The Minigame is played in a version of Grand Theft Auto Five. If you succeed there is a big reward, but it's difficult and you only get one try. The idea of the website is to let you train on the Minigame with additional helpful features like slowing down the timer.
The code wasn't my best work. Made in one sitting, with the expectation that only a few would ever see it. There was a lot of SVG (Scalable Vector Graphic) editing required. It's all written in raw HTML.
I forgot about the project, but later noticed an increase in activity. It had been found by some key personalities in the online community. Later streamers such as xQc and Pokimane among other live streamers would use the site which lead to growth. With this came an onslaught of users and subsequently bug reports and feature requests.
Changelog trough commits:
- added Archivo font for better support on macs
- made mock loading shorter
- Added puzzle time slider
- Display answer after failing
- Help page
- Fix first never selected #5
- Added color text question #8
- Added FiveM docs to README
- Fix #26 https
Language support
From the helpful google analytics I could see there where a lot of international users. I also got feedback from users about wanting language support. Using the data I added languages for the biggest demographics.
Interesting little story here. For Portuguese I thought it was natural to use the flag of Portugal. But the website actually has more users from brazil. And when a Pull Request was sent in with language improvements for Portuguese they wanted to set the flag to Brazil
#59 victordib: Since there are some minor changes in the language, i updated the file to show only BR!
Funny example of how real-world politics seeps into coding projects. I have no opinion on the matter, so until someone comes in with arguments for changing it back it will be left with Brazilian flag for Portuguese.

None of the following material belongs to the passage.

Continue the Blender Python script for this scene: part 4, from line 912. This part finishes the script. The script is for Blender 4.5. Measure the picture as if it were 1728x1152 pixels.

Maybe the true lesson is to just never use flags.
Language feature
Accessibility
#50 Creeamy: Please make this Colorblind Friendly
If you have some sort of colorblindness like me (red/green) doing the [minigame] can be impossible sometimes because the colors red/orange/yellow are really hard to differentiate and so you fail it simply because you can't tell which one is which …
From my experience in print graphics I take readability seriously. So when I found out that the website was not colorblind friendly that was a high priority issue.
Interesting how an over-the-weekend project can suddenly cause real issues like this. Definitely a valuable lesson to take into future projects.
Coding experience
I never expected this to be seen by anyone. It may sound dumb, but when it got users I seriously felt ashamed knowing that all those pull requests meant people had to interact with my code.
src:
helpers.js
language.js
puzzle-factory.js
puzzle-handler.js
script.js
svg-factory.js
translator.js
I did some refactoring. Didn't want to change to much to hurt the other devs helping with pull requests. Shows how difficult it is to make changes once it's out there.
You can see me being inspired by the coding practices being thought in my classes.
Two factories! That must mean it's good.
Conclusion
A better understanding of how a project grows. Once it was discovered by enough people the user base grew by itself.
The importance of usability.
Listening to user feedback.
Especially with the language support. Without the hotfixes and improvements I don't believe it would have grown as it did at all.